> **GIVEN INSTRUCTION**
Give back the full listing verbatim, apart from its images.

> **DATA EXTRACT**
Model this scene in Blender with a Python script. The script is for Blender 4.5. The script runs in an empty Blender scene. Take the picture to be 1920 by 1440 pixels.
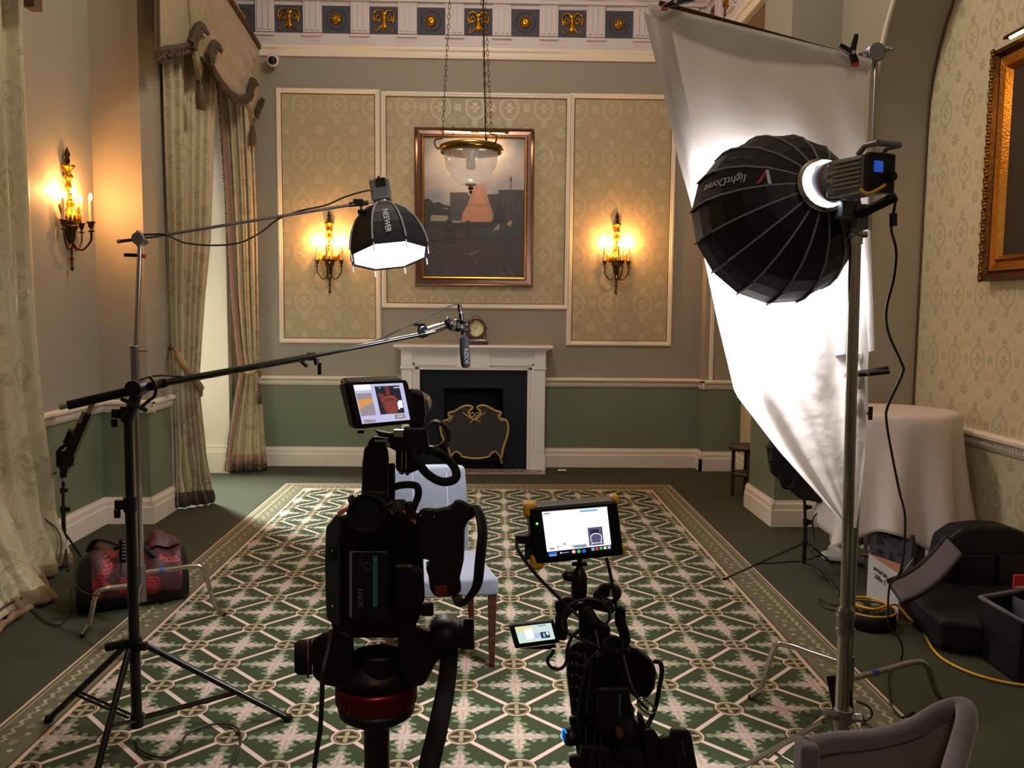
import bpy, math, random
from mathutils import Vector, Matrix
random.seed(7)
PI = math.pi
SC = bpy.context.scene
COL = SC.collection

# ------------------------------------------------------------------ camera
F, PITCH, YAW, ROLL, H = 1560., math.radians(5.06), math.radians(1.43), 0.0093, 1.668
D = 8.8                                   # distance of the fireplace wall
fw = Vector((math.sin(YAW)*math.cos(PITCH), math.cos(YAW)*math.cos(PITCH), -math.sin(PITCH)))
r0 = Vector((math.cos(YAW), -math.sin(YAW), 0)); u0 = r0.cross(fw)
RR = r0*math.cos(ROLL) + u0*math.sin(ROLL); UU = -r0*math.sin(ROLL) + u0*math.cos(ROLL)
cam = bpy.data.objects.new('camera', bpy.data.cameras.new('camera')); COL.objects.link(cam)
cam.matrix_world = Matrix(((RR.x, UU.x, -fw.x, 0), (RR.y, UU.y, -fw.y, 0), (RR.z, UU.z, -fw.z, H), (0, 0, 0, 1)))
cam.data.sensor_fit = 'HORIZONTAL'; cam.data.sensor_width = 36; cam.data.lens = F/1920*36
cam.data.clip_start = 0.05; cam.data.clip_end = 100
SC.camera = cam

# ------------------------------------------------------------------ exposure and light
SC.view_settings.view_transform = 'Standard'; SC.view_settings.look = 'None'
SC.view_settings.gamma = 1; SC.view_settings.use_curve_mapping = False
SC.view_settings.exposure = 0.0
SC.cycles.max_bounces = 6; SC.cycles.diffuse_bounces = 4; SC.cycles.glossy_bounces = 3
SC.cycles.transmission_bounces = 5; SC.cycles.transparent_max_bounces = 6
SC.cycles.caustics_reflective = False; SC.cycles.caustics_refractive = False
SC.cycles.sample_clamp_indirect = 6
W = bpy.data.worlds.new('world'); SC.world = W; W.use_nodes = True
W.node_tree.nodes['Background'].inputs[0].default_value = (.75, .86, 1, 1)
W.node_tree.nodes['Background'].inputs[1].default_value = 1.2

def aim(o, d, up='Y'):
    o.rotation_euler = Vector(d).to_track_quat('-Z', up).to_euler()
def light(name, kind, loc, power, color, size=.1, size_y=None, d=None, spread=None, shape=None):
    l = bpy.data.lights.new(name, kind); o = bpy.data.objects.new(name, l); COL.objects.link(o)
    o.location = loc; l.energy = power; l.color = color
    if kind == 'AREA':
        l.size = size
        if size_y: l.shape = 'RECTANGLE'; l.size_y = size_y
        if shape: l.shape = shape
        if spread: l.spread = math.radians(spread)
    elif kind == 'POINT': l.shadow_soft_size = size
    elif kind == 'SPOT': l.shadow_soft_size = size; l.spot_size = math.radians(spread or 90); l.spot_blend = .6
    if d is not None: aim(o, d)
    return o
WARM = (1, .42, .13); WARM2 = (1, .62, .30); COOL = (.86, .93, 1.0); FILL = (1, .88, .76)
# daylight through the bay window on the left
light('daylight', 'AREA', (-3.85, 8.15, 2.2), 220, (.90, .97, 1.0), .35, 1.2, d=(1.45, -1.35, -1.9), spread=70)
# unseen fill lights, added to raise the general brightness of the room
light('fill_light_front', 'POINT', (0.3, -1.2, 4.3), 110, FILL, .35)
light('fill_light_middle', 'POINT', (-0.15, 5.2, 4.9), 190, FILL, .3)

# ------------------------------------------------------------------ pixel helpers (1920 x 1440 frame)
def ray(x, y): return fw*F + RR*(x-960) + UU*(720-y)
def V(x, y, Y): d = ray(x, y); t = Y/d.y; return Vector((d.x*t, Y, H+d.z*t))
def VX(x, y, X): d = ray(x, y); t = X/d.x; return Vector((X, d.y*t, H+d.z*t))
def FL(x, y, z=0): d = ray(x, y); t = (z-H)/d.z; return Vector((d.x*t, d.y*t, z))

# ------------------------------------------------------------------ mesh builder
def frame(o, z, x=None):
    z = Vector(z).normalized(); x = Vector(x) if x is not None else (Vector((1, 0, 0)) if abs(z.x) < .9 else Vector((0, 1, 0)))
    y = z.cross(x).normalized(); x = y.cross(z)
    o = Vector(o)
    return Matrix(((x.x, y.x, z.x, o.x), (x.y, y.y, z.y, o.y), (x.z, y.z, z.z, o.z), (0, 0, 0, 1)))
T = Matrix.Translation
def RZ(a): return Matrix.Rotation(math.radians(a), 4, 'Z')
def RX(a): return Matrix.Rotation(math.radians(a), 4, 'X')
def RY(a): return Matrix.Rotation(math.radians(a), 4, 'Y')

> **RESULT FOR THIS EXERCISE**
Model this scene in Blender with a Python script. The script is for Blender 4.5. The script runs in an empty Blender scene. Take the picture to be 1920 by 1440 pixels.
import bpy, math, random
from mathutils import Vector, Matrix
random.seed(7)
PI = math.pi
SC = bpy.context.scene
COL = SC.collection

# ------------------------------------------------------------------ camera
F, PITCH, YAW, ROLL, H = 1560., math.radians(5.06), math.radians(1.43), 0.0093, 1.668
D = 8.8                                   # distance of the fireplace wall
fw = Vector((math.sin(YAW)*math.cos(PITCH), math.cos(YAW)*math.cos(PITCH), -math.sin(PITCH)))
r0 = Vector((math.cos(YAW), -math.sin(YAW), 0)); u0 = r0.cross(fw)
RR = r0*math.cos(ROLL) + u0*math.sin(ROLL); UU = -r0*math.sin(ROLL) + u0*math.cos(ROLL)
cam = bpy.data.objects.new('camera', bpy.data.cameras.new('camera')); COL.objects.link(cam)
cam.matrix_world = Matrix(((RR.x, UU.x, -fw.x, 0), (RR.y, UU.y, -fw.y, 0), (RR.z, UU.z, -fw.z, H), (0, 0, 0, 1)))
cam.data.sensor_fit = 'HORIZONTAL'; cam.data.sensor_width = 36; cam.data.lens = F/1920*36
cam.data.clip_start = 0.05; cam.data.clip_end = 100
SC.camera = cam

# ------------------------------------------------------------------ exposure and light
SC.view_settings.view_transform = 'Standard'; SC.view_settings.look = 'None'
SC.view_settings.gamma = 1; SC.view_settings.use_curve_mapping = False
SC.view_settings.exposure = 0.0
SC.cycles.max_bounces = 6; SC.cycles.diffuse_bounces = 4; SC.cycles.glossy_bounces = 3
SC.cycles.transmission_bounces = 5; SC.cycles.transparent_max_bounces = 6
SC.cycles.caustics_reflective = False; SC.cycles.caustics_refractive = False
SC.cycles.sample_clamp_indirect = 6
W = bpy.data.worlds.new('world'); SC.world = W; W.use_nodes = True
W.node_tree.nodes['Background'].inputs[0].default_value = (.75, .86, 1, 1)
W.node_tree.nodes['Background'].inputs[1].default_value = 1.2

def aim(o, d, up='Y'):
    o.rotation_euler = Vector(d).to_track_quat('-Z', up).to_euler()
def light(name, kind, loc, power, color, size=.1, size_y=None, d=None, spread=None, shape=None):
    l = bpy.data.lights.new(name, kind); o = bpy.data.objects.new(name, l); COL.objects.link(o)
    o.location = loc; l.energy = power; l.color = color
    if kind == 'AREA':
        l.size = size
        if size_y: l.shape = 'RECTANGLE'; l.size_y = size_y
        if shape: l.shape = shape
        if spread: l.spread = math.radians(spread)
    elif kind == 'POINT': l.shadow_soft_size = size
    elif kind == 'SPOT': l.shadow_soft_size = size; l.spot_size = math.radians(spread or 90); l.spot_blend = .6
    if d is not None: aim(o, d)
    return o
WARM = (1, .42, .13); WARM2 = (1, .62, .30); COOL = (.86, .93, 1.0); FILL = (1, .88, .76)
# daylight through the bay window on the left
light('daylight', 'AREA', (-3.85, 8.15, 2.2), 220, (.90, .97, 1.0), .35, 1.2, d=(1.45, -1.35, -1.9), spread=70)
# unseen fill lights, added to raise the general brightness of the room
light('fill_light_front', 'POINT', (0.3, -1.2, 4.3), 110, FILL, .35)
light('fill_light_middle', 'POINT', (-0.15, 5.2, 4.9), 190, FILL, .3)

# ------------------------------------------------------------------ pixel helpers (1920 x 1440 frame)
def ray(x, y): return fw*F + RR*(x-960) + UU*(720-y)
def V(x, y, Y): d = ray(x, y); t = Y/d.y; return Vector((d.x*t, Y, H+d.z*t))
def VX(x, y, X): d = ray(x, y); t = X/d.x; return Vector((X, d.y*t, H+d.z*t))
def FL(x, y, z=0): d = ray(x, y); t = (z-H)/d.z; return Vector((d.x*t, d.y*t, z))

# ------------------------------------------------------------------ mesh builder
def frame(o, z, x=None):
    z = Vector(z).normalized(); x = Vector(x) if x is not None else (Vector((1, 0, 0)) if abs(z.x) < .9 else Vector((0, 1, 0)))
    y = z.cross(x).normalized(); x = y.cross(z)
    o = Vector(o)
    return Matrix(((x.x, y.x, z.x, o.x), (x.y, y.y, z.y, o.y), (x.z, y.z, z.z, o.z), (0, 0, 0, 1)))
T = Matrix.Translation
def RZ(a): return Matrix.Rotation(math.radians(a), 4, 'Z')
def RX(a): return Matrix.Rotation(math.radians(a), 4, 'X')
def RY(a): return Matrix.Rotation(math.radians(a), 4, 'Y')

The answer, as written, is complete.